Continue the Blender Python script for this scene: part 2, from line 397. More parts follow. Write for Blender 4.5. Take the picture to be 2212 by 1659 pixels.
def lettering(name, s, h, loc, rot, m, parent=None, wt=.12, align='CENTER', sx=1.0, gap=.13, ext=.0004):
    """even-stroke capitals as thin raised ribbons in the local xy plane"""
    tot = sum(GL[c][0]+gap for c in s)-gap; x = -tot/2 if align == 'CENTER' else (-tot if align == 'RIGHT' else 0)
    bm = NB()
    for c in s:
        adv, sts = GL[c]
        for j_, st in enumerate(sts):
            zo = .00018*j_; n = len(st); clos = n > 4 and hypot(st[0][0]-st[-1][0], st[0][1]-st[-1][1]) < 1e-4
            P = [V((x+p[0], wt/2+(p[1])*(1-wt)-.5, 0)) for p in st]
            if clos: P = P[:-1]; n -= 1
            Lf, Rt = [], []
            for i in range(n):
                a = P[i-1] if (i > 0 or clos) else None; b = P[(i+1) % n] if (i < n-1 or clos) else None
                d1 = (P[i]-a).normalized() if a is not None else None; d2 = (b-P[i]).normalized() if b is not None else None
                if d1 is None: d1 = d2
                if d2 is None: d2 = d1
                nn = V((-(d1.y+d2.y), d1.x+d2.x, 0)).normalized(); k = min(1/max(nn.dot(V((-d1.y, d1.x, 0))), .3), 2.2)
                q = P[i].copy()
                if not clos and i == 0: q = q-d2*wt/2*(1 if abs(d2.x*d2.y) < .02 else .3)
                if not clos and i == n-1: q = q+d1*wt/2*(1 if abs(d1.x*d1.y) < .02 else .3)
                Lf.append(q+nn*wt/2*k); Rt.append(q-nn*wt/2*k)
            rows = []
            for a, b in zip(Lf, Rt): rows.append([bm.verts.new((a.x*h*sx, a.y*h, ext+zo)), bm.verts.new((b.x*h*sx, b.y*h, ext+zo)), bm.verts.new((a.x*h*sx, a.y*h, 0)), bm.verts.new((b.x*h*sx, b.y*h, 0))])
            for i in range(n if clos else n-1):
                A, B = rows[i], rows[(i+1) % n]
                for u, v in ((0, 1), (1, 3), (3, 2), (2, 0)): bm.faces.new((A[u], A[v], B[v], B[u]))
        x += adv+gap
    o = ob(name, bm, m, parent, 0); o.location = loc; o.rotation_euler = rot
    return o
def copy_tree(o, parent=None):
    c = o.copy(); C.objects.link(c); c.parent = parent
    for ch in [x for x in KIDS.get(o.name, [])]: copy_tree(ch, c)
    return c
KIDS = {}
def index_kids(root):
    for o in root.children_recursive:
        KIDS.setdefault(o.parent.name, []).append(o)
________
[JOB]
Transcribe the material above in its entirety. Match it exactly.

[TASK OUTPUT]
Continue the Blender Python script for this scene: part 2, from line 397. More parts follow. Write for Blender 4.5. Take the picture to be 2212 by 1659 pixels.
def lettering(name, s, h, loc, rot, m, parent=None, wt=.12, align='CENTER', sx=1.0, gap=.13, ext=.0004):
    """even-stroke capitals as thin raised ribbons in the local xy plane"""
    tot = sum(GL[c][0]+gap for c in s)-gap; x = -tot/2 if align == 'CENTER' else (-tot if align == 'RIGHT' else 0)
    bm = NB()
    for c in s:
        adv, sts = GL[c]
        for j_, st in enumerate(sts):
            zo = .00018*j_; n = len(st); clos = n > 4 and hypot(st[0][0]-st[-1][0], st[0][1]-st[-1][1]) < 1e-4
            P = [V((x+p[0], wt/2+(p[1])*(1-wt)-.5, 0)) for p in st]
            if clos: P = P[:-1]; n -= 1
            Lf, Rt = [], []
            for i in range(n):
                a = P[i-1] if (i > 0 or clos) else None; b = P[(i+1) % n] if (i < n-1 or clos) else None
                d1 = (P[i]-a).normalized() if a is not None else None; d2 = (b-P[i]).normalized() if b is not None else None
                if d1 is None: d1 = d2
                if d2 is None: d2 = d1
                nn = V((-(d1.y+d2.y), d1.x+d2.x, 0)).normalized(); k = min(1/max(nn.dot(V((-d1.y, d1.x, 0))), .3), 2.2)
                q = P[i].copy()
                if not clos and i == 0: q = q-d2*wt/2*(1 if abs(d2.x*d2.y) < .02 else .3)
                if not clos and i == n-1: q = q+d1*wt/2*(1 if abs(d1.x*d1.y) < .02 else .3)
                Lf.append(q+nn*wt/2*k); Rt.append(q-nn*wt/2*k)
            rows = []
            for a, b in zip(Lf, Rt): rows.append([bm.verts.new((a.x*h*sx, a.y*h, ext+zo)), bm.verts.new((b.x*h*sx, b.y*h, ext+zo)), bm.verts.new((a.x*h*sx, a.y*h, 0)), bm.verts.new((b.x*h*sx, b.y*h, 0))])
            for i in range(n if clos else n-1):
                A, B = rows[i], rows[(i+1) % n]
                for u, v in ((0, 1), (1, 3), (3, 2), (2, 0)): bm.faces.new((A[u], A[v], B[v], B[u]))
        x += adv+gap
    o = ob(name, bm, m, parent, 0); o.location = loc; o.rotation_euler = rot
    return o
def copy_tree(o, parent=None):
    c = o.copy(); C.objects.link(c); c.parent = parent
    for ch in [x for x in KIDS.get(o.name, [])]: copy_tree(ch, c)
    return c
KIDS = {}
def index_kids(root):
    for o in root.children_recursive:
        KIDS.setdefault(o.parent.name, []).append(o)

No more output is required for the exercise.